While some Brexiters seem desperate for Britons to recreate the camaraderie of the second world war years, do staff toiling in John Lewis and Waitrose stores really want to be transported back to the time of rationing? This week the employee-owned company’s 83,000 staff will find out the size of their annual bonus – and they have been warned that they may need a magnifying glass to see it.
After a Christmas to forget, Sir Charlie Mayfield, chairman of the John Lewis Partnership (JLP), said times were so tough that the company would “need to consider carefully … whether payment of a bonus is prudent” – not least because of the proximity of the Brexit deadline, when the country’s retailers are braced for major disruption.
Getting their bonus – which was first paid in 1920 and is handed to all staff from shelf stackers to senior managers – is usually a belated Christmas present for staff who, lest we forget, spend December slaving on shop floors and in cavernous warehouses to satisfy the nation’s gift-buying needs. The payout has not been withheld since the postwar economic downturn of 1953, when rationing was still in place, so suspending it would suggest the company is taking a dim view of prospects in Brexit Britain.
Staff have got used to getting less cash in recent years, but would they revolt at the bonus disappearing altogether? There have already been critical letters from staff in the company’s in-house magazine, the Gazette, questioning the direction in which management is taking the group.
The staff bonus peaked at 24% of salary in the 1980s but last year it was down to just 5%, the lowest level since the 1950s. The draconian step of withholding it would strike a sour note for Mayfield to depart on; he is due to retire next year after more than a decade in charge.
But that is the emotional dimension. On a hardheaded financial basis, the company may be right to hoard cash after a tumultuous year that saw John Lewis department stores fall into the red in the first half. Not only that, but Waitrose is to break with its long-term delivery partner, Ocado, in 2020.
Nick Bubb, an independent retail analyst and seasoned JLP watcher, estimates that group pre-tax profits will be down 40% this year at just £172m and suggests a bonus of 2-3% of salary would make sense. That figure would reflect a profit recovery at Waitrose and a slump at John Lewis stores, where the figures, he says, “will not make pretty reading”.
Without question it has been one of the most volatile years in the group’s long history. High street names have fallen like dominoes, with rival House of Fraser only just surviving. Price-cutting has been rife at a time when shoppers are sitting on their hands as the Brexit row rages on.
That’s before we even get to the reasons that big shops cost more to run these days, as rising business rates, staff costs and rent costs put pressure on a business model being tested to breaking point by Britons’ obsession with online shopping.
The break with Ocado will leave a hole in the Waitrose business and its boss, Rob Collins, can expect plenty to deal with on that front.
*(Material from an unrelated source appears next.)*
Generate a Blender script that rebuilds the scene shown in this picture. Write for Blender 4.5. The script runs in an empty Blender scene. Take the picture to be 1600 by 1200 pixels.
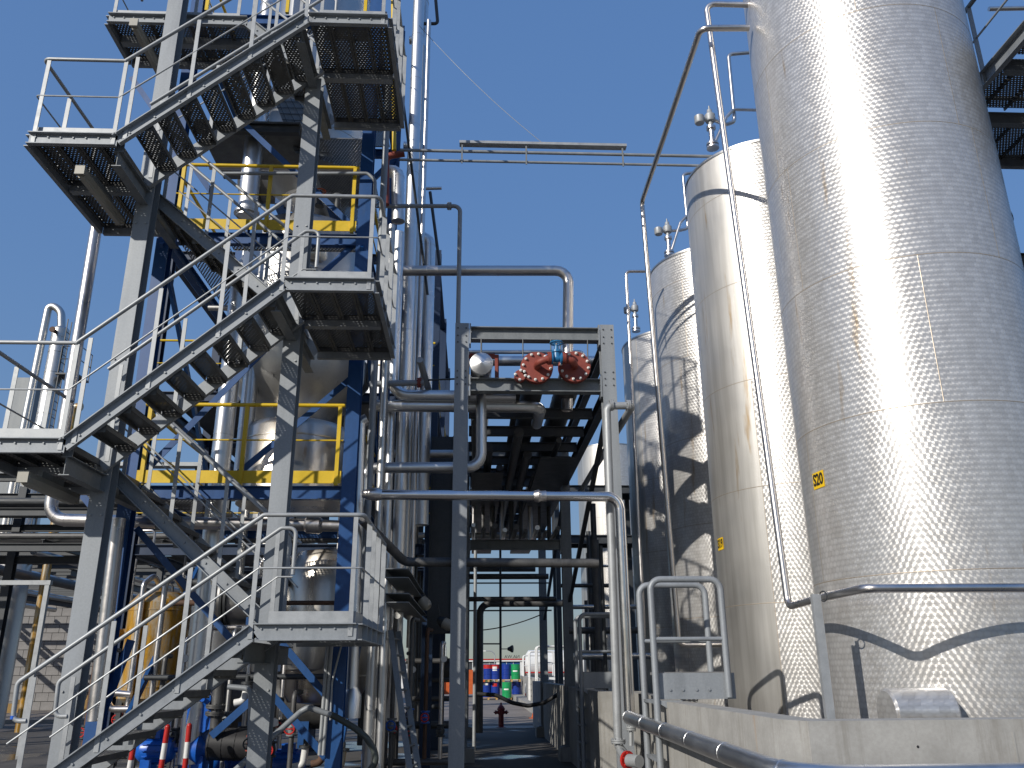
import bpy, bmesh, math, random
from mathutils import Vector, Matrix
random.seed(7)
rad = math.radians
sc = bpy.context.scene
COL = sc.collection

# ------------------------------------------------------------------ camera
F, PITCH, YAW, ROLL, EYE = 1310.0, rad(18.9), rad(2.7), rad(0.4), 1.65
fw = Vector((math.sin(YAW) * math.cos(PITCH), math.cos(YAW) * math.cos(PITCH), math.sin(PITCH)))
r0 = Vector((math.cos(YAW), -math.sin(YAW), 0))
u0 = r0.cross(fw)
RV = r0 * math.cos(ROLL) - u0 * math.sin(ROLL)
UV = u0 * math.cos(ROLL) + r0 * math.sin(ROLL)
EYEP = Vector((0, 0, EYE))
camd = bpy.data.cameras.new('camera')
cam = bpy.data.objects.new('camera', camd)
COL.objects.link(cam)
camd.sensor_fit = 'HORIZONTAL'
camd.sensor_width = 36.0
camd.lens = F / 1600 * 36
camd.clip_start = 0.05
camd.clip_end = 3000
cam.matrix_world = Matrix(((RV.x, UV.x, -fw.x, 0), (RV.y, UV.y, -fw.y, 0), (RV.z, UV.z, -fw.z, EYE), (0, 0, 0, 1)))
sc.camera = cam

# ------------------------------------------------------------------ light
SUN_AZ, SUN_EL = 44.0, 27.0        # light travels towards this azimuth (from +Y to +X)
w = bpy.data.worlds.new('World')
sc.world = w
w.use_nodes = True
wn = w.node_tree
sky = wn.nodes.new('ShaderNodeTexSky')
sky.sky_type = 'NISHITA'
sky.sun_disc = False
sky.sun_elevation = rad(SUN_EL)
sky.sun_rotation = rad(SUN_AZ + 180)
sky.altitude = 0
sky.air_density = 1.0
sky.dust_density = 0.5
sky.ozone_density = 5.0
bg = wn.nodes['Background']
bg.inputs['Strength'].default_value = 0.14
gam = wn.nodes.new('ShaderNodeGamma')
gam.inputs['Gamma'].default_value = 0.42
hsv = wn.nodes.new('ShaderNodeHueSaturation')
hsv.inputs['Saturation'].default_value = 1.72
hsv.inputs['Value'].default_value = 2.3
hsv.inputs['Hue'].default_value = 0.516
wn.links.new(sky.outputs[0], gam.inputs[0])
wn.links.new(gam.outputs[0], hsv.inputs['Color'])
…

Are the 700,000 shoppers Ocado is promising to hand over to its new partner, Marks & Spencer, Waitrose diehards? Or are they fickle food shoppers happy to use the service whatever the name on the tin?
“JLP could still afford to pay a 3% bonus, which would cost circa £45m, but they have softened the partners up for nothing,” says Bubb. “It’s a very tough call, but on balance I think they will get something – say 2%.”